Segundo dados divulgados pela Coordenadoria de Estatística do Tribunal Superior do Trabalho (TST), houve um pico de casos novos distribuídos em primeira instância em novembro do ano passado, seguido por uma queda brusca nos números de ações a partir de dezembro de 2017 e janeiro de 2018. Entre janeiro e setembro de 2017, as Varas do Trabalho receberam 2.013.241 reclamações trabalhistas. No mesmo período de 2018, o número caiu para 1.287.208 reclamações.
“Nesse momento, a impressão é de que a reforma, de imediato, criou esse represamento, o que significa varrer a poeira para debaixo do tapete. Essa poeira uma hora vai aparecer”, afirma o presidente da Anamatra, Guilherme Feliciano.

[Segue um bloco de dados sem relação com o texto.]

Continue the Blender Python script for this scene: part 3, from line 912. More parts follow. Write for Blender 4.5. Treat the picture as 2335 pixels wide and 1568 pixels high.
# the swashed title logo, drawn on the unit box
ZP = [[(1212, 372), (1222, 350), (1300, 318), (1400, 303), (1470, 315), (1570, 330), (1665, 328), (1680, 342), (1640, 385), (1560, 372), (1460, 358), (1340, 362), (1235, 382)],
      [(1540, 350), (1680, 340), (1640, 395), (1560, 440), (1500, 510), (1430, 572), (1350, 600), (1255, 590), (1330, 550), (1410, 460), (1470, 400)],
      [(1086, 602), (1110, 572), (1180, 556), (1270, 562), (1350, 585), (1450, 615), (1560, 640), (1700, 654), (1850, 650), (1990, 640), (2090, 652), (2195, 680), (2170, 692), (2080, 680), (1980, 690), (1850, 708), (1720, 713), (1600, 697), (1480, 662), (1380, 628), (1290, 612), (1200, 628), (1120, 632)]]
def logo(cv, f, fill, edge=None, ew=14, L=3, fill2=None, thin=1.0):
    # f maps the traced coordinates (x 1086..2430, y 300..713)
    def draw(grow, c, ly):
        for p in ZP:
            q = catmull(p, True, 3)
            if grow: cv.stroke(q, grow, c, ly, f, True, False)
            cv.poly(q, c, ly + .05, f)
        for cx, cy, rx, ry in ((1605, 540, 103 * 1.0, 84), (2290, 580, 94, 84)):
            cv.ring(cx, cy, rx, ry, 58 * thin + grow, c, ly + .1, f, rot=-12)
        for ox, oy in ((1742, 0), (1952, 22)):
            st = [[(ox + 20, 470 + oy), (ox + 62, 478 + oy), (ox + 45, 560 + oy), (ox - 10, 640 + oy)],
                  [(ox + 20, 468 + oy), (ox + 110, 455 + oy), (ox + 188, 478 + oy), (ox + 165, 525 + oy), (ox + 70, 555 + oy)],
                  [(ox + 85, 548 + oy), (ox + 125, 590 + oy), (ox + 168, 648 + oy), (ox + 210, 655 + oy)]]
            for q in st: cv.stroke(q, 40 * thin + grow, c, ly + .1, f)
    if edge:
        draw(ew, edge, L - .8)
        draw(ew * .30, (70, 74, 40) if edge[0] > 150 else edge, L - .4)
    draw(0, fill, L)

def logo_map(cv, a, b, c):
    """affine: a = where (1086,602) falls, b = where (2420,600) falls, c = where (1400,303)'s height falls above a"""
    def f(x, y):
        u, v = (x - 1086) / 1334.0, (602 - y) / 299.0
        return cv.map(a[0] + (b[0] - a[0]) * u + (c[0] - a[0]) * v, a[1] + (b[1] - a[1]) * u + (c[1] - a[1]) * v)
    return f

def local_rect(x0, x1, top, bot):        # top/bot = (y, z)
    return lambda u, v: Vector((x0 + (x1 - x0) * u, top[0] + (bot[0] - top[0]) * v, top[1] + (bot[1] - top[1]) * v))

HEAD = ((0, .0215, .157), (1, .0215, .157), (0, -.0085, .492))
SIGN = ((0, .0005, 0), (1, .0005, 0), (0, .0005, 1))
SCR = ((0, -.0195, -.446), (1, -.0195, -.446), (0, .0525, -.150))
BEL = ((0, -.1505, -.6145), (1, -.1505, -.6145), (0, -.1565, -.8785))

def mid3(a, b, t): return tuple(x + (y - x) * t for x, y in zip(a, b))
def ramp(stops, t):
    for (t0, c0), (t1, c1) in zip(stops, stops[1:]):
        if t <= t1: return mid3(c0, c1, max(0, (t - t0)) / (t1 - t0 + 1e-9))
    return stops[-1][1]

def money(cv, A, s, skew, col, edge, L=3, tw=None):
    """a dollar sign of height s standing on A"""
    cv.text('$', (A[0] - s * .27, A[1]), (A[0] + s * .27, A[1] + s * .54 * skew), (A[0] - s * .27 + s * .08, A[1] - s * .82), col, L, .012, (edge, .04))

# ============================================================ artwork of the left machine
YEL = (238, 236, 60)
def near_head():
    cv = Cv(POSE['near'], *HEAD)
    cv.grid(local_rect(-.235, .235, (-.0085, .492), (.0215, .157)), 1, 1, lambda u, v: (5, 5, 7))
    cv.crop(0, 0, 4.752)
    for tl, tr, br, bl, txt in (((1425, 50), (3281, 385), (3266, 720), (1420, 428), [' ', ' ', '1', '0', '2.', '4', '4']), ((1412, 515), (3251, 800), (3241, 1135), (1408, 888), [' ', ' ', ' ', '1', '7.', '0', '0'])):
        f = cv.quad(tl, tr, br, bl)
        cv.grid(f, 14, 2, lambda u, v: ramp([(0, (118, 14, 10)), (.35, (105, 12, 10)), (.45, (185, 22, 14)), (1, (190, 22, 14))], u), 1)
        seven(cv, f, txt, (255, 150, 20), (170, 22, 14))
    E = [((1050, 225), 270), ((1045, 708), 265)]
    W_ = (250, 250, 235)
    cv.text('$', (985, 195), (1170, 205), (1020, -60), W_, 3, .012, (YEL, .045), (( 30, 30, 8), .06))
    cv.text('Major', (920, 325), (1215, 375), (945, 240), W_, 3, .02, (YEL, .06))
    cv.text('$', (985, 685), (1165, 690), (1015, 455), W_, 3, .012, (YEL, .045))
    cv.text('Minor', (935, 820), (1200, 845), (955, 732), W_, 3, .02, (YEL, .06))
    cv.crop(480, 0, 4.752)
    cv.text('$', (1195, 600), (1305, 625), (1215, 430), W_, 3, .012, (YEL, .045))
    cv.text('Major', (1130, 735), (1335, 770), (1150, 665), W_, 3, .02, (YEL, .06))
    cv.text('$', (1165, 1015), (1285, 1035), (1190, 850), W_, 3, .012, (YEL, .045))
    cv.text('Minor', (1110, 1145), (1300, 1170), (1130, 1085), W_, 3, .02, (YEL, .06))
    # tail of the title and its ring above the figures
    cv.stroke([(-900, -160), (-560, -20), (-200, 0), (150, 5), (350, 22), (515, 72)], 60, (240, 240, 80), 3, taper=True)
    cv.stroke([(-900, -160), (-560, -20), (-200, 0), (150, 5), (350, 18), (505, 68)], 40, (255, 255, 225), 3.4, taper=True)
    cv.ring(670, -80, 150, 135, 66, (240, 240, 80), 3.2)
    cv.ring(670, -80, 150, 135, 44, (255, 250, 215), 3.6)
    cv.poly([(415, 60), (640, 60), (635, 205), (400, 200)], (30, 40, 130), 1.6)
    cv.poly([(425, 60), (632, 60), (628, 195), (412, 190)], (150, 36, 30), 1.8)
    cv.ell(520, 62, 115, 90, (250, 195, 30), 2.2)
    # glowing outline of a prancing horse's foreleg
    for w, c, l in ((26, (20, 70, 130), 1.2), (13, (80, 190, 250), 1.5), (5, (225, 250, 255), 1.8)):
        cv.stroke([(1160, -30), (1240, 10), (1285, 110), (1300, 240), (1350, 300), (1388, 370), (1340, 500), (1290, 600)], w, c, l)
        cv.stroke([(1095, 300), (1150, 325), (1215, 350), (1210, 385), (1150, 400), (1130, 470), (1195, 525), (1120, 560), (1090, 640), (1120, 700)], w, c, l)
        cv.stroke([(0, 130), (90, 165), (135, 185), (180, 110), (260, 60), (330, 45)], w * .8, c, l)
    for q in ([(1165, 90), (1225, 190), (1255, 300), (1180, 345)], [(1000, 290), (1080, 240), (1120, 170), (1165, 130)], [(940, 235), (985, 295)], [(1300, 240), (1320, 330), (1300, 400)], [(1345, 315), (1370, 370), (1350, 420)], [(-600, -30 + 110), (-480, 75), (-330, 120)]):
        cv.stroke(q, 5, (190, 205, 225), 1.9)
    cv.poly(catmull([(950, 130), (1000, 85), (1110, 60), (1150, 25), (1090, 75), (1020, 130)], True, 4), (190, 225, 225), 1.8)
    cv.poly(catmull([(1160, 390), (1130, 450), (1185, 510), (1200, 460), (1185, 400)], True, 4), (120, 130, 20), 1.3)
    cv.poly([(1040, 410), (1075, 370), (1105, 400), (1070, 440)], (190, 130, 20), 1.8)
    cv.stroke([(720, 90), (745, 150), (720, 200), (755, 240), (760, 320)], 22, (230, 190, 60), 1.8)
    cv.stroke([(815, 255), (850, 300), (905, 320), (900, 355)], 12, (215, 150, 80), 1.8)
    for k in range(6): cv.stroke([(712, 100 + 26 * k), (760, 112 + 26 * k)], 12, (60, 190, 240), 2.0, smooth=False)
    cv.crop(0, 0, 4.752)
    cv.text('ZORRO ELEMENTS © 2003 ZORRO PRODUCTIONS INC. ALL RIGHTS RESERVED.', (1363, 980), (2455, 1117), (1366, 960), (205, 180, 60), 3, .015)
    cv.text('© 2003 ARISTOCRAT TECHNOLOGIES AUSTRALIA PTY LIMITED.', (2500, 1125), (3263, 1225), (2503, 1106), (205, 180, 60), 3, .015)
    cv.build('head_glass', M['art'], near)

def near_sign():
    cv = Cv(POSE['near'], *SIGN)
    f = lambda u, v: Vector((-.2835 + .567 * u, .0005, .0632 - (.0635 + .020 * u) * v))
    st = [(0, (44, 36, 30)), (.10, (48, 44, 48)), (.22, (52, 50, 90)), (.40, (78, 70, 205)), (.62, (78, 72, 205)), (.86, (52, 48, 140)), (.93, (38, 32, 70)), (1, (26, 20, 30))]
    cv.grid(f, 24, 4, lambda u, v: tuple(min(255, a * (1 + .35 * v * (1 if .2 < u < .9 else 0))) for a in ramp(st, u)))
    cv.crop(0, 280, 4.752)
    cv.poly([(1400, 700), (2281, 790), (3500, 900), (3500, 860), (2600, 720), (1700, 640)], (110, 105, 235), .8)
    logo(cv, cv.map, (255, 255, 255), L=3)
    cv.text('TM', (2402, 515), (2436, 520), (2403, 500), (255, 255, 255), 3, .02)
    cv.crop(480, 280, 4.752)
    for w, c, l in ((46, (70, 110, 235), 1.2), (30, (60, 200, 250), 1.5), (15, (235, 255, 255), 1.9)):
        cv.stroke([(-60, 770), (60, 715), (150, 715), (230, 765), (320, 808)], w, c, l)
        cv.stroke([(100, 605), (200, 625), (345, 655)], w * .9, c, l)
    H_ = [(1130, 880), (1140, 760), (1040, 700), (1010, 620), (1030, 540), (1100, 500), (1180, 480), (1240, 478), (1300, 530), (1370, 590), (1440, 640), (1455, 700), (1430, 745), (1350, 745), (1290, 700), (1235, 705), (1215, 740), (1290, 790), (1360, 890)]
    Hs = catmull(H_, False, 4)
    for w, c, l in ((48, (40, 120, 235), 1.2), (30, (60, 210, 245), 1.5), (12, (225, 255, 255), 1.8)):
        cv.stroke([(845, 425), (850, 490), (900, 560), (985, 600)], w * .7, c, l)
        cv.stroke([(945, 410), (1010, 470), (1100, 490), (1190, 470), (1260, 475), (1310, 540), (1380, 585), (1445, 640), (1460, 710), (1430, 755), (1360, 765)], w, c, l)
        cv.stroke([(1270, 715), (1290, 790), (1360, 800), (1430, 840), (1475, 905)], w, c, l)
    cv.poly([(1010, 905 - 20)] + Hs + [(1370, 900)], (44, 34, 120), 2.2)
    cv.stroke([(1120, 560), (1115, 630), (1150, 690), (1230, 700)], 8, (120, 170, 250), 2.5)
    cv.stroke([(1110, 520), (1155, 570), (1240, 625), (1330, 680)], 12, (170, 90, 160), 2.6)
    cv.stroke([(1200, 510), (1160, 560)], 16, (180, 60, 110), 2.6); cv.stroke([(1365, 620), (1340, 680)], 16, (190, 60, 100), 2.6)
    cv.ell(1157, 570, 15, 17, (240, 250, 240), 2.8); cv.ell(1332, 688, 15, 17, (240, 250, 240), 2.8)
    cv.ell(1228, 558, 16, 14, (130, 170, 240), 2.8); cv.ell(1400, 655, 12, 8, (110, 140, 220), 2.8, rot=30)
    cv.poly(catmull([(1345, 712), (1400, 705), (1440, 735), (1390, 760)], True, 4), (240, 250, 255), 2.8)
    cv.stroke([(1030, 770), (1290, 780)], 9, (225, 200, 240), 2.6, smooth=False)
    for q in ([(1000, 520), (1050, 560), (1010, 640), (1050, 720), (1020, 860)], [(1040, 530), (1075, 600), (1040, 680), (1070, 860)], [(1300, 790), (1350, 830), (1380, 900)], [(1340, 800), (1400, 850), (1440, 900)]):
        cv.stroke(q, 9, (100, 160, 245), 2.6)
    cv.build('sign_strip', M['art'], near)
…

Ele ressalta que a Lei 13.647, que fundamenta a chamada reforma trabalhista foi alvo de 25 Ações Diretas de Inconstitucionalidade (ADIs), e a maior parte ainda aguarda votação no Supremo Tribunal Federal (STF). Destas, 19 contestam o fim da obrigatoriedade do imposto sindical. As outras seis discutem temas como correção monetária dos créditos trabalhistas, depósitos recursais, indenização por dano extrapatrimonial, trabalho intermitente, gestantes em local insalubre e a gratuidade do acesso à Justiça.
“Tudo isso demonstra que há muitas dúvidas. O ambiente, na nossa visão, é de insegurança jurídica”, afirma Feliciano. “Os escritórios entraram em compasso de espera, aguardando esse horizonte de incertezas para poderem apresentar os seus pedidos. Já o cidadão passou a ter certo receio de ingressar na Justiça do Trabalho e sair devendo, coisa que nunca aconteceu antes.”
Ações trabalhistas
Com a sucumbência recíproca, estabelecida pela “reforma”, o trabalhador deve arcar com 5% a 15% do valor da ação, em caso de derrota, que deverão ser pagos aos advogados da parte contrária. Essa é a principal causa do “represamento”. O presidente cita o exemplo de um trabalhador que realiza a mesma função, com a mesma experiência e produtividade, e recebe menos que o seu colega. “Ele tem direito às diferenças salariais por equiparação. Ele tem convicção, mas precisa provar. Não tem certeza de que vá conseguir provar, vai precisar de testemunhas. E muitas dessas testemunhas estão empregadas na mesma empresa. Será que aceitariam depor? Essas variáveis todas antes não importavam tanto, porque havia a gratuidade.”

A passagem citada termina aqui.